▸ **Dataset section**:
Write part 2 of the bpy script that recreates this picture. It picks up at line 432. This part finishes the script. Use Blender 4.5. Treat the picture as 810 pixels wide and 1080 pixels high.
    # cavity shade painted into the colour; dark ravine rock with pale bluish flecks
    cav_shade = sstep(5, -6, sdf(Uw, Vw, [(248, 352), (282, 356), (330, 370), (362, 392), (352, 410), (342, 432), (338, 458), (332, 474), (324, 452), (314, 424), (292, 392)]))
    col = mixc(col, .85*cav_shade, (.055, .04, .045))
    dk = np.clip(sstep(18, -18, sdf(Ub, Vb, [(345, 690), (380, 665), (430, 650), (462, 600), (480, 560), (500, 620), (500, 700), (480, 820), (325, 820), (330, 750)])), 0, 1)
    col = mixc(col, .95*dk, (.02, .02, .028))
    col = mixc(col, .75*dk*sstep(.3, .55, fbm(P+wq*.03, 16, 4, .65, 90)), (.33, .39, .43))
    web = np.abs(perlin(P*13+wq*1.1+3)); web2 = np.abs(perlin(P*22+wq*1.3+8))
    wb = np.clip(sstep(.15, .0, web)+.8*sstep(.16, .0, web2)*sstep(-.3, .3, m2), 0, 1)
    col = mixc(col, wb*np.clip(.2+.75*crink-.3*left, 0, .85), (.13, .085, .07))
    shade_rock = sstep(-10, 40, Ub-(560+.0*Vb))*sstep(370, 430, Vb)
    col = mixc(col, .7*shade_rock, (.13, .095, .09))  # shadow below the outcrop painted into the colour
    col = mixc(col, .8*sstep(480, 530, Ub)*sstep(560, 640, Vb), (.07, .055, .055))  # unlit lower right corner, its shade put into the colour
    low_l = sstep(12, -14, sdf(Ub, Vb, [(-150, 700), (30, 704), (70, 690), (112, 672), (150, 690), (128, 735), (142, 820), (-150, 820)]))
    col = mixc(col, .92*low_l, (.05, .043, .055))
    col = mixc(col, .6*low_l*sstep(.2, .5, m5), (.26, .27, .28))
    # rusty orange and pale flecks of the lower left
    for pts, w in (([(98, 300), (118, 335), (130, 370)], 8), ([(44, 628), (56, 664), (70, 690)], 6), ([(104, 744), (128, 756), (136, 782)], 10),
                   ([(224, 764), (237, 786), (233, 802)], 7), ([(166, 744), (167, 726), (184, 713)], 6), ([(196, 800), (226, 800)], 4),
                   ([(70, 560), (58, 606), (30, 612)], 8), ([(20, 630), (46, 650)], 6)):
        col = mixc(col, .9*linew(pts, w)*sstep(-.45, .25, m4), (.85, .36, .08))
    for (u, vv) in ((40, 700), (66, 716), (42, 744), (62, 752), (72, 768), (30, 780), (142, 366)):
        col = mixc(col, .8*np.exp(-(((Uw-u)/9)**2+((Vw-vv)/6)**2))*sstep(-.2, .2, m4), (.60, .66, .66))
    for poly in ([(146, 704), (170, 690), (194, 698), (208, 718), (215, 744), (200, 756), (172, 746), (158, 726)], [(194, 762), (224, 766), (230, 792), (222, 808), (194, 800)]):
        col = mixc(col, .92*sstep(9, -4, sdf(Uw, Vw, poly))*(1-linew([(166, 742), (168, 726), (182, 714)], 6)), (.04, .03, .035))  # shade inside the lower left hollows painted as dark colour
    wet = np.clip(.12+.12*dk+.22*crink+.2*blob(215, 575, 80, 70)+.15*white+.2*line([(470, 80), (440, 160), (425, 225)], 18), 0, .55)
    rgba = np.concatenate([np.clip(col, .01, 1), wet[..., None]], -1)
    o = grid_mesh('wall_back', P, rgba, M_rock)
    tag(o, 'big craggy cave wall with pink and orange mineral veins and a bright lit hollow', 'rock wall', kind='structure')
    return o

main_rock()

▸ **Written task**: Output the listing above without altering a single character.

▸ **Expected answer**:
Write part 2 of the bpy script that recreates this picture. It picks up at line 432. This part finishes the script. Use Blender 4.5. Treat the picture as 810 pixels wide and 1080 pixels high.
    # cavity shade painted into the colour; dark ravine rock with pale bluish flecks
    cav_shade = sstep(5, -6, sdf(Uw, Vw, [(248, 352), (282, 356), (330, 370), (362, 392), (352, 410), (342, 432), (338, 458), (332, 474), (324, 452), (314, 424), (292, 392)]))
    col = mixc(col, .85*cav_shade, (.055, .04, .045))
    dk = np.clip(sstep(18, -18, sdf(Ub, Vb, [(345, 690), (380, 665), (430, 650), (462, 600), (480, 560), (500, 620), (500, 700), (480, 820), (325, 820), (330, 750)])), 0, 1)
    col = mixc(col, .95*dk, (.02, .02, .028))
    col = mixc(col, .75*dk*sstep(.3, .55, fbm(P+wq*.03, 16, 4, .65, 90)), (.33, .39, .43))
    web = np.abs(perlin(P*13+wq*1.1+3)); web2 = np.abs(perlin(P*22+wq*1.3+8))
    wb = np.clip(sstep(.15, .0, web)+.8*sstep(.16, .0, web2)*sstep(-.3, .3, m2), 0, 1)
    col = mixc(col, wb*np.clip(.2+.75*crink-.3*left, 0, .85), (.13, .085, .07))
    shade_rock = sstep(-10, 40, Ub-(560+.0*Vb))*sstep(370, 430, Vb)
    col = mixc(col, .7*shade_rock, (.13, .095, .09))  # shadow below the outcrop painted into the colour
    col = mixc(col, .8*sstep(480, 530, Ub)*sstep(560, 640, Vb), (.07, .055, .055))  # unlit lower right corner, its shade put into the colour
    low_l = sstep(12, -14, sdf(Ub, Vb, [(-150, 700), (30, 704), (70, 690), (112, 672), (150, 690), (128, 735), (142, 820), (-150, 820)]))
    col = mixc(col, .92*low_l, (.05, .043, .055))
    col = mixc(col, .6*low_l*sstep(.2, .5, m5), (.26, .27, .28))
    # rusty orange and pale flecks of the lower left
    for pts, w in (([(98, 300), (118, 335), (130, 370)], 8), ([(44, 628), (56, 664), (70, 690)], 6), ([(104, 744), (128, 756), (136, 782)], 10),
                   ([(224, 764), (237, 786), (233, 802)], 7), ([(166, 744), (167, 726), (184, 713)], 6), ([(196, 800), (226, 800)], 4),
                   ([(70, 560), (58, 606), (30, 612)], 8), ([(20, 630), (46, 650)], 6)):
        col = mixc(col, .9*linew(pts, w)*sstep(-.45, .25, m4), (.85, .36, .08))
    for (u, vv) in ((40, 700), (66, 716), (42, 744), (62, 752), (72, 768), (30, 780), (142, 366)):
        col = mixc(col, .8*np.exp(-(((Uw-u)/9)**2+((Vw-vv)/6)**2))*sstep(-.2, .2, m4), (.60, .66, .66))
    for poly in ([(146, 704), (170, 690), (194, 698), (208, 718), (215, 744), (200, 756), (172, 746), (158, 726)], [(194, 762), (224, 766), (230, 792), (222, 808), (194, 800)]):
        col = mixc(col, .92*sstep(9, -4, sdf(Uw, Vw, poly))*(1-linew([(166, 742), (168, 726), (182, 714)], 6)), (.04, .03, .035))  # shade inside the lower left hollows painted as dark colour
    wet = np.clip(.12+.12*dk+.22*crink+.2*blob(215, 575, 80, 70)+.15*white+.2*line([(470, 80), (440, 160), (425, 225)], 18), 0, .55)
    rgba = np.concatenate([np.clip(col, .01, 1), wet[..., None]], -1)
    o = grid_mesh('wall_back', P, rgba, M_rock)
    tag(o, 'big craggy cave wall with pink and orange mineral veins and a bright lit hollow', 'rock wall', kind='structure')
    return o

main_rock()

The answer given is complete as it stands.